Steve you have a tough job man. It's demoralizing to see such talented people accept this crap.

The union benefits me, of course. But I'm also for it because my fellow co-worker who just had a kid was able to retain her health benefits for a year after being laid off.

I'm for it for another co-worker who lost 75% of his matched contributions because he wasn't able to stay at Imageworks for 5 years to get fully vested.

First, they came for the show hires and I did not speak out -- I'm not a show hire.

Then, they came for the production hires and I did not speak out -- I'm not a show hire.

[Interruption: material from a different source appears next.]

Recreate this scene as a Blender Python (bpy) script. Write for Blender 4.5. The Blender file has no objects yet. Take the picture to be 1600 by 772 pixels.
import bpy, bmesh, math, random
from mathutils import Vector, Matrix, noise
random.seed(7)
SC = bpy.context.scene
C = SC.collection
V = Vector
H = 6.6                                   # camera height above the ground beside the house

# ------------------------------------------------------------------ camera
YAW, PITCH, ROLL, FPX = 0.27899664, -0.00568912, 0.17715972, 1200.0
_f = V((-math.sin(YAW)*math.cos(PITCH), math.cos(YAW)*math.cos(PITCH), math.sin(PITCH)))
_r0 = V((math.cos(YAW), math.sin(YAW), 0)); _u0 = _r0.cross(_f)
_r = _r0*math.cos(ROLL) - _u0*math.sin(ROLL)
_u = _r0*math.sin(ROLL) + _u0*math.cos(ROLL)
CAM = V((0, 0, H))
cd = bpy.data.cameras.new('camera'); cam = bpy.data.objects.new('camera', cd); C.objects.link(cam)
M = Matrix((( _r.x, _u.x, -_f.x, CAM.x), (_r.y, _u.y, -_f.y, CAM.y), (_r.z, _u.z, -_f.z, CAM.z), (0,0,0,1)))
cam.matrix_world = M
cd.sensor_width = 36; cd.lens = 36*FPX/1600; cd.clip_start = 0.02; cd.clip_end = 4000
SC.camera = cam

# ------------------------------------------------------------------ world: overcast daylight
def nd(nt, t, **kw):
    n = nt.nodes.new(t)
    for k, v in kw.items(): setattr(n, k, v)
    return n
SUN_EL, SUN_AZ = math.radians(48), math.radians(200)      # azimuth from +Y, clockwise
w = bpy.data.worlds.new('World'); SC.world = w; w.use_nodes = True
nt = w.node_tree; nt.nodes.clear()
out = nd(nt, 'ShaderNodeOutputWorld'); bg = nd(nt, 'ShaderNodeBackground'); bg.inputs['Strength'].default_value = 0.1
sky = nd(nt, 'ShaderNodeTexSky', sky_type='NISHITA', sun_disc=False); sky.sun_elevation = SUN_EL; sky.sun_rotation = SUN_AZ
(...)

Then, they came for me -- and there was no one left to speak out for me.

Anonymous said...

oh, please. spare me the labor drama. this is a hulett blog.

Anonymous said...

Hey Steve,
I'm late to the party, but
just listened to your fxguide interview podcast on this issue.
I too was a project hire at Imageworks at the time, and former TAG member. I remember one of the sticking points in the vote were the majority of the health centers were in the valley, and not on the Westside. Another one was that staff employees had the matching 401k and profit sharing options. Now ,years later, Bob O. can give a big Nelson Muntz "Ha Ha" at all the laid off staffers. Staffers that 1) lost their 401k matching, 2) Lost their profit sharing (right before Cloudy opened), and eventually lost their jobs or got re-hired as a project employee when their contract ran out. I think a well organized Union pitch would have very different results if voted for today.